Far Cry New Dawn Is Far Cry on a Smaller Scale

Exactly what is Far Cry? In an industry that all but insists on building games around a marketable genre, often a series or a game will lose its original identity as external pressure to conform to a single, profitable vision mounts over time. In the case of Far Cry, the last installment introduced some major upsets to some of the series’s most key identifying features, leaving some, like myself, to wonder what is exactly the point of playing a Far Cry game. Is it an open world exploration game? Is it a shooting game? Is a hunting game? Is it a game about taking outposts and gaining territory? It’s difficult to figure out what the developers imagine its primary purpose to be because the focal point so often wanders. With the release of the sequel to Fall Cry 5, now seems as good a time as any to assess. What is being emphasized, and what is being left behind?
Far Cry New Dawn is like Far Cry Primal in that it takes a lot of existing Far Cry assets and reconfigures them in a way that I find impressive. Game development is an expensive business, and creatively repackaging Hope County with a fresh coat of post-apocalyptic paint is, from a practical perspective, a stroke of brilliance. I like the feeling of returning to familiar places post-disaster (it’s one of the many reasons I love the Fallout series) and this new spin, which sees the protagonist rebuilding a settlement of survivors following the apocalypse at the end of Far Cry 5, gives the developers a chance to take some liberties with the setting without threatening the series’s core basis in pseudo-reality. The results are gorgeous. The buried ruins, vibrant overgrowth and purple wildflowers that spread throughout Hope County are a welcome facelift on a familiar setting.

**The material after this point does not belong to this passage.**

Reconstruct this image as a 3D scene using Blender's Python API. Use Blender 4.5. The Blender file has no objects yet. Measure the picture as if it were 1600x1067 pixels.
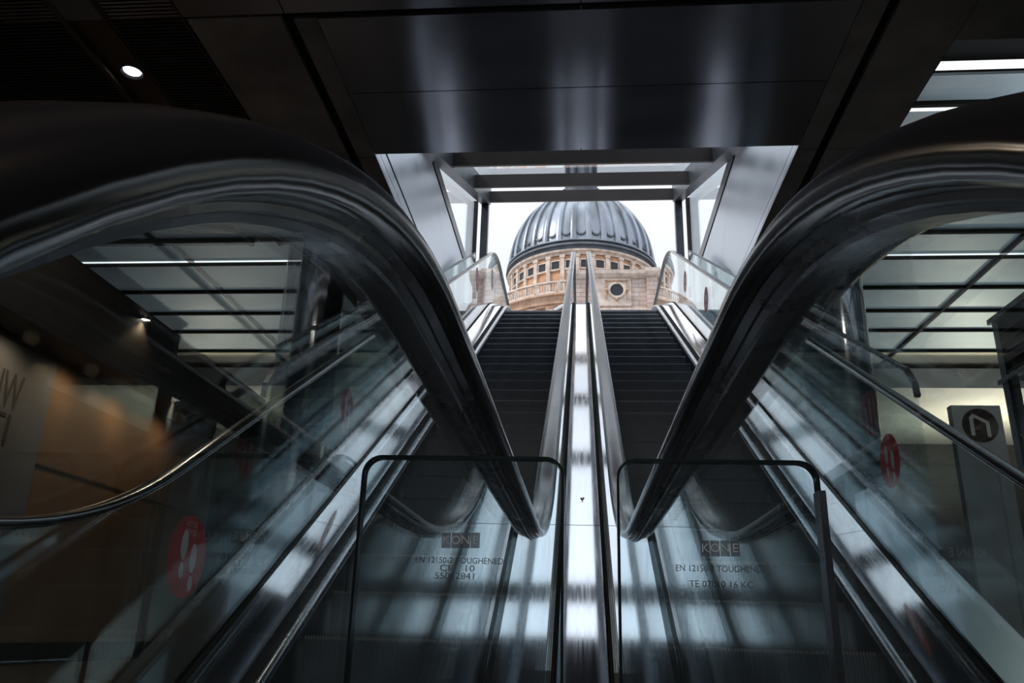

It’s this same narrative sleight of hand that seems to point Far Cry New Dawn towards a focus on outposts and territorial expansion. The main goal, as the game progresses, is to build up your own base as you gather resources, conquering outposts for the necessary fuel and ransacking old buildings for crafting components. It’s a practical consideration that surprisingly makes much more sense than that of the several games past. The player character’s motivation, to upgrade the survivor settlement of Prosperity and rebuild society, is sympathetic, and provides more explanation for the game’s primary conceit than the one-person-army power fantasies from before. It also provides a jumping off point for some of the most thoughtful writing in the series. While the over-the-top antics of Far Cry are usually supplanted by NPCs who, even when they are on the “right side” of the game’s central conflict, tend to come off as caricatures rather than real people, in New Dawn the writing is more subdued in favor of supporting its themes of post-disaster cooperation. This leads to a few performances and storylines, particularly the Ryes’, that are very humanizing. This is the first Far Cry game with any sense of continuity, and Far Cry New Dawn is much better off for it. The most intriguing parts of the game are spent following up on the events of Fall Cry 5, and the emotional investment I felt during some of the story’s pivotal moments highlights just how detached and trivial the plotlines of the preceding games really are. While I expected New Dawn to take a more neutral or nihilistic position with the protagonist’s role, I was pleasantly surprised. After all these years, it’s nice to see a Far Cry protagonist unambiguously play the hero.